# MATERIALS PROVIDED:
● ● ● ● ●

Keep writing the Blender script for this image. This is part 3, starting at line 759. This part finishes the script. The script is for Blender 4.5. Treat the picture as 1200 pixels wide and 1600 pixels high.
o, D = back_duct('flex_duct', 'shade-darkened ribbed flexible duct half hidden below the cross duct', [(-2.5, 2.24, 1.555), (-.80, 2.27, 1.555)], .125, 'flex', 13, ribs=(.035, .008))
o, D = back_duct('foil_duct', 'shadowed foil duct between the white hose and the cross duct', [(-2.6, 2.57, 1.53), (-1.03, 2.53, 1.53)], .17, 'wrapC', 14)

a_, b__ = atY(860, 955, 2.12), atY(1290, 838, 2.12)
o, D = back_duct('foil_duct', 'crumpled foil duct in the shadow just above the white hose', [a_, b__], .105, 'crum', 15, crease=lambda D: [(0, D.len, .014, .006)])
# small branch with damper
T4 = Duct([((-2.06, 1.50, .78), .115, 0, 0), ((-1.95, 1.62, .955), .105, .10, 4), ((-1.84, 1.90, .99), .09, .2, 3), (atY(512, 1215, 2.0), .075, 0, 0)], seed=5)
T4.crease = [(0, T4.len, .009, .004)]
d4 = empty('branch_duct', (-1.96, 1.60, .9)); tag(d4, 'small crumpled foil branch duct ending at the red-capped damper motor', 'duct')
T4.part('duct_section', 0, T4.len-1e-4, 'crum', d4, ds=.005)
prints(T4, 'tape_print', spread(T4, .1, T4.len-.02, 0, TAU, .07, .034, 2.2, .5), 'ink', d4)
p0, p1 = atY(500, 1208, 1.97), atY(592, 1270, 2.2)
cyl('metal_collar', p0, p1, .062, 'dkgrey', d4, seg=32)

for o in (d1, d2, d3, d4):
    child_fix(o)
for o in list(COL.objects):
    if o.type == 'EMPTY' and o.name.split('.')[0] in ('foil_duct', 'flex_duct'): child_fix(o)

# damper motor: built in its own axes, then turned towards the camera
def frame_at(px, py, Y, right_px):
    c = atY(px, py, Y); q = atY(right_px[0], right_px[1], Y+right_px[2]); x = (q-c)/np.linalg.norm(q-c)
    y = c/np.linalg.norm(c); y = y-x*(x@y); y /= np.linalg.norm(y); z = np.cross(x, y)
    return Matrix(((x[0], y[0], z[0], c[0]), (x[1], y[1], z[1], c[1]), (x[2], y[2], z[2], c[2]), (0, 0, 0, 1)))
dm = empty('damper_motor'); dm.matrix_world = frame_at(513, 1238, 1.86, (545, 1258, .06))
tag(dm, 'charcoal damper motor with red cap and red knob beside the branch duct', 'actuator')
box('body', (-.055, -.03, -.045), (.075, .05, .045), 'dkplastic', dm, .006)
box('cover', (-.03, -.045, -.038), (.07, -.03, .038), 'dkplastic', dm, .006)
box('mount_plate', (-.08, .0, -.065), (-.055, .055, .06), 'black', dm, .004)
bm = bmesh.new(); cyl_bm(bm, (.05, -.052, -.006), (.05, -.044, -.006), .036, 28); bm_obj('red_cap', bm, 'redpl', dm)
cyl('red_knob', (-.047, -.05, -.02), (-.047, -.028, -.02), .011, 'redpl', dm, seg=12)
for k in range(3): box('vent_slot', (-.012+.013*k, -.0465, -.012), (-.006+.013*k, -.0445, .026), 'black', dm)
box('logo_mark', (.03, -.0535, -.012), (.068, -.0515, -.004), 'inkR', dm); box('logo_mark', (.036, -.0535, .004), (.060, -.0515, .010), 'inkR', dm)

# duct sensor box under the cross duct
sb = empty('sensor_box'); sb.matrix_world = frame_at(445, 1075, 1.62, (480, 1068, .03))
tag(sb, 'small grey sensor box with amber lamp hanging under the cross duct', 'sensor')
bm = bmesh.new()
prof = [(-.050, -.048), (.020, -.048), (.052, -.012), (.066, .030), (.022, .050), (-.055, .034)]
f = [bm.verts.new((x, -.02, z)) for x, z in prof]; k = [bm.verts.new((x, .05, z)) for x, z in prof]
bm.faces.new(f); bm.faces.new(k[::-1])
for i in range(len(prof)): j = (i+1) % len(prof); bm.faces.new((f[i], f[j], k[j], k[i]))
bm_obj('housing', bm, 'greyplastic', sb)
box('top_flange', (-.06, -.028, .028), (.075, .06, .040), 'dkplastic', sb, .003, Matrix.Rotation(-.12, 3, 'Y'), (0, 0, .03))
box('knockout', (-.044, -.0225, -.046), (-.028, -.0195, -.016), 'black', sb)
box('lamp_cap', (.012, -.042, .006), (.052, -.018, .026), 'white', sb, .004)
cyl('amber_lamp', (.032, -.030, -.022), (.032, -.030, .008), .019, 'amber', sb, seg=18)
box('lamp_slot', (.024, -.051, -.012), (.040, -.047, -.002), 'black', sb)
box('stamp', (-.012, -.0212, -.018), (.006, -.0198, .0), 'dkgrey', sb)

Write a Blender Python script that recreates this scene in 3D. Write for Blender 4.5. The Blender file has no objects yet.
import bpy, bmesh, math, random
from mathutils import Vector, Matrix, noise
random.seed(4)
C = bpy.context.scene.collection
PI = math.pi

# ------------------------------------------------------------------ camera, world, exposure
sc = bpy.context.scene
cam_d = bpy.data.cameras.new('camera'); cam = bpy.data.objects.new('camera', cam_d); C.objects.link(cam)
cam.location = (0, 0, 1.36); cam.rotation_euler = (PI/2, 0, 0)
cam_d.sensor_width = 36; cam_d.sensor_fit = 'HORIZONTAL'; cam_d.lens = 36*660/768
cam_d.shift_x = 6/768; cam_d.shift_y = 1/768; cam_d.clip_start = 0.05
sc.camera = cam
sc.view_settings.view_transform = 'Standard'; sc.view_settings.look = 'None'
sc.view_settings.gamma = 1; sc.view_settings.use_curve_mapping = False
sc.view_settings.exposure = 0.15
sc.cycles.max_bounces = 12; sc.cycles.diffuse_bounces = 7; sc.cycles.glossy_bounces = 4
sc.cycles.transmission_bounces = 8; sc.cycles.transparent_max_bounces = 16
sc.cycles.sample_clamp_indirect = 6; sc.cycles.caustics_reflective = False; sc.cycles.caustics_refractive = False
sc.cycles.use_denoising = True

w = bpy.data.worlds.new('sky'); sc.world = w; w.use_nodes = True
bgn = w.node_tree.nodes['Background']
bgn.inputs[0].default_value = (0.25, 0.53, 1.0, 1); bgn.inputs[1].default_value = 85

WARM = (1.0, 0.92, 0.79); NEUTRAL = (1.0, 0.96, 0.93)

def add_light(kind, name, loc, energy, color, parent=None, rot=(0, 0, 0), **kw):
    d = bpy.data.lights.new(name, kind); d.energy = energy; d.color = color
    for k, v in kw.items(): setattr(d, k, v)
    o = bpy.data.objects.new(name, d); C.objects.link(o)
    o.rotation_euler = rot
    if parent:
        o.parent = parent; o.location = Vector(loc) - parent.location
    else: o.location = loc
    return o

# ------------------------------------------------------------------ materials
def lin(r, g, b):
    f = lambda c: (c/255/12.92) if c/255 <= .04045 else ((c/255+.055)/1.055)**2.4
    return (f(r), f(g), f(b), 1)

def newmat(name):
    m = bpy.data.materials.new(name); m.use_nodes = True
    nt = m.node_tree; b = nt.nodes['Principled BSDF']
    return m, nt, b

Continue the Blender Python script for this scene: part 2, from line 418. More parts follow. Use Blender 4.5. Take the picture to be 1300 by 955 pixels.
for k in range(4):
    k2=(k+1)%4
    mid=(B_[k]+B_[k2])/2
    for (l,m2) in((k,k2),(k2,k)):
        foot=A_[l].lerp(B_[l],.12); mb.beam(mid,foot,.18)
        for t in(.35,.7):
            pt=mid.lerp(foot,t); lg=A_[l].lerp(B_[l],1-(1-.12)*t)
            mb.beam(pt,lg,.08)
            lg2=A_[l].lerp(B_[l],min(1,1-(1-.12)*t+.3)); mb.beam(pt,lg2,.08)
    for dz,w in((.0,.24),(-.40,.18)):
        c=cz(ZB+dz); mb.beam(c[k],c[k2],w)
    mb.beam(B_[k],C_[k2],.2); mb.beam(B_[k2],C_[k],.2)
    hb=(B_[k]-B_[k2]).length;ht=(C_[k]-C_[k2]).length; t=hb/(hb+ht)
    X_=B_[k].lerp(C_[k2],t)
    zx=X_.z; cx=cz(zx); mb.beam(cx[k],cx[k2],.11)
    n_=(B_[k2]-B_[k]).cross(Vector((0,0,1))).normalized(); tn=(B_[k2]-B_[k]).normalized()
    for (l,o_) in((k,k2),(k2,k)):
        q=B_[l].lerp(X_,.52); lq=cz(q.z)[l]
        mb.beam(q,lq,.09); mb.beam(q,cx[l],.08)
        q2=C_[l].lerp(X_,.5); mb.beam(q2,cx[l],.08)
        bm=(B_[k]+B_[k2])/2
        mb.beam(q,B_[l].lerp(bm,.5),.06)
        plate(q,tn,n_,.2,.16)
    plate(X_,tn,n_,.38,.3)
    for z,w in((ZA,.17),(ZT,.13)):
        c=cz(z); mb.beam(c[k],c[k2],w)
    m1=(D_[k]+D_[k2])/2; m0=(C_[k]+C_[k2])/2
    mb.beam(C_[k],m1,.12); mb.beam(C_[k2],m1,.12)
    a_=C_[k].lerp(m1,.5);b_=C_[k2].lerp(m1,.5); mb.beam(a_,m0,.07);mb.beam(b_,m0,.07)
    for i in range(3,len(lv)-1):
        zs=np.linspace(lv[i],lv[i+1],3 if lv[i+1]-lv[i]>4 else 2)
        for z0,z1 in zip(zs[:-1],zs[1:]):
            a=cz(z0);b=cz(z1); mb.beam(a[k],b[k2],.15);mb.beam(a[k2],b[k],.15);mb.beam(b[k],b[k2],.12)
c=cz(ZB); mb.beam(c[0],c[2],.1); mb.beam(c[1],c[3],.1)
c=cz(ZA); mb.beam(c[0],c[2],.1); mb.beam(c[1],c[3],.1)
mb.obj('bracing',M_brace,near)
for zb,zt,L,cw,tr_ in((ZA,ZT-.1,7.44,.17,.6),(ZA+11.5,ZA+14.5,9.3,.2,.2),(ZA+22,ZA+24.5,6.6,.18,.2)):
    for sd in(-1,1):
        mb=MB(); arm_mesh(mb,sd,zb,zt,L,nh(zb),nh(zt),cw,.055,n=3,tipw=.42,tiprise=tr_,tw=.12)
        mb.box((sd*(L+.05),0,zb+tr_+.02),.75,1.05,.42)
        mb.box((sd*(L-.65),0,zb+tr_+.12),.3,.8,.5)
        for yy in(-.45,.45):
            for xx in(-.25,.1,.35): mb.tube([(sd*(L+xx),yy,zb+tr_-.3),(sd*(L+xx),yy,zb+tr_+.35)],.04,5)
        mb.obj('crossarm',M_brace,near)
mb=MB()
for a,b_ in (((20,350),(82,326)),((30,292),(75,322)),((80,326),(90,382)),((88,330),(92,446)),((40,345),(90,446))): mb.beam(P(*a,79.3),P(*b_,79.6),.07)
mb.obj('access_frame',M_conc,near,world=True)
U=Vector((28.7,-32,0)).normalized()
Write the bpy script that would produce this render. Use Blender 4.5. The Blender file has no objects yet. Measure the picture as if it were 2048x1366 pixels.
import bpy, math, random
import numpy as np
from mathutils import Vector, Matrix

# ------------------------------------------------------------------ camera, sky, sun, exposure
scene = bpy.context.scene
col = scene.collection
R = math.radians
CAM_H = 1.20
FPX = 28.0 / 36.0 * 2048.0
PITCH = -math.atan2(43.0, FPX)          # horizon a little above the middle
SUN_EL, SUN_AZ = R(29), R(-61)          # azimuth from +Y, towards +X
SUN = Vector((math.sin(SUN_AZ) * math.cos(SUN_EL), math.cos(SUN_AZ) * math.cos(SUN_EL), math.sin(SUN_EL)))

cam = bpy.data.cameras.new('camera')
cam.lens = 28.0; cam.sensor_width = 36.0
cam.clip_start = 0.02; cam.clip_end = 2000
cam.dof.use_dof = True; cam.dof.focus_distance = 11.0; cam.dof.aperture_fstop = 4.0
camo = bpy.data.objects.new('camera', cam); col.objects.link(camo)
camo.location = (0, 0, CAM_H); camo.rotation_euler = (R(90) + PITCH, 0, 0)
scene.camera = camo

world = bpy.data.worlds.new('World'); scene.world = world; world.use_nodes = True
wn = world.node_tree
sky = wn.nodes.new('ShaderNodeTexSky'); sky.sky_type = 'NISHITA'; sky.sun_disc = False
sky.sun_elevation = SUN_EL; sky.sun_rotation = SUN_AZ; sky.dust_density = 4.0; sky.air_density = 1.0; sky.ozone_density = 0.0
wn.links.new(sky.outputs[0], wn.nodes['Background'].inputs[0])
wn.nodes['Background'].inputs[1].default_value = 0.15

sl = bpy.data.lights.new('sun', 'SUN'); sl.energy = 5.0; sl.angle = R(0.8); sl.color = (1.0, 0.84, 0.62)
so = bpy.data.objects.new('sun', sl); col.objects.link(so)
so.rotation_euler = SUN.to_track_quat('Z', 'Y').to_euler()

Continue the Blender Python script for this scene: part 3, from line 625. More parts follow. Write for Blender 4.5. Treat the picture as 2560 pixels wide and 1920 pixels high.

● ● ● ● ●

# EXERCISE DETAILS:
Using the data above, restate word for word the lines from its opening line through the line that contains "if o.type == 'EMPTY'", and no more.

# RESULT OF THE TASK:
Keep writing the Blender script for this image. This is part 3, starting at line 759. This part finishes the script. The script is for Blender 4.5. Treat the picture as 1200 pixels wide and 1600 pixels high.
o, D = back_duct('flex_duct', 'shade-darkened ribbed flexible duct half hidden below the cross duct', [(-2.5, 2.24, 1.555), (-.80, 2.27, 1.555)], .125, 'flex', 13, ribs=(.035, .008))
o, D = back_duct('foil_duct', 'shadowed foil duct between the white hose and the cross duct', [(-2.6, 2.57, 1.53), (-1.03, 2.53, 1.53)], .17, 'wrapC', 14)

a_, b__ = atY(860, 955, 2.12), atY(1290, 838, 2.12)
o, D = back_duct('foil_duct', 'crumpled foil duct in the shadow just above the white hose', [a_, b__], .105, 'crum', 15, crease=lambda D: [(0, D.len, .014, .006)])
# small branch with damper
T4 = Duct([((-2.06, 1.50, .78), .115, 0, 0), ((-1.95, 1.62, .955), .105, .10, 4), ((-1.84, 1.90, .99), .09, .2, 3), (atY(512, 1215, 2.0), .075, 0, 0)], seed=5)
T4.crease = [(0, T4.len, .009, .004)]
d4 = empty('branch_duct', (-1.96, 1.60, .9)); tag(d4, 'small crumpled foil branch duct ending at the red-capped damper motor', 'duct')
T4.part('duct_section', 0, T4.len-1e-4, 'crum', d4, ds=.005)
prints(T4, 'tape_print', spread(T4, .1, T4.len-.02, 0, TAU, .07, .034, 2.2, .5), 'ink', d4)
p0, p1 = atY(500, 1208, 1.97), atY(592, 1270, 2.2)
cyl('metal_collar', p0, p1, .062, 'dkgrey', d4, seg=32)

for o in (d1, d2, d3, d4):
    child_fix(o)
for o in list(COL.objects):
    if o.type == 'EMPTY' and o.name.split('.')[0] in ('foil_duct', 'flex_duct'): child_fix(o)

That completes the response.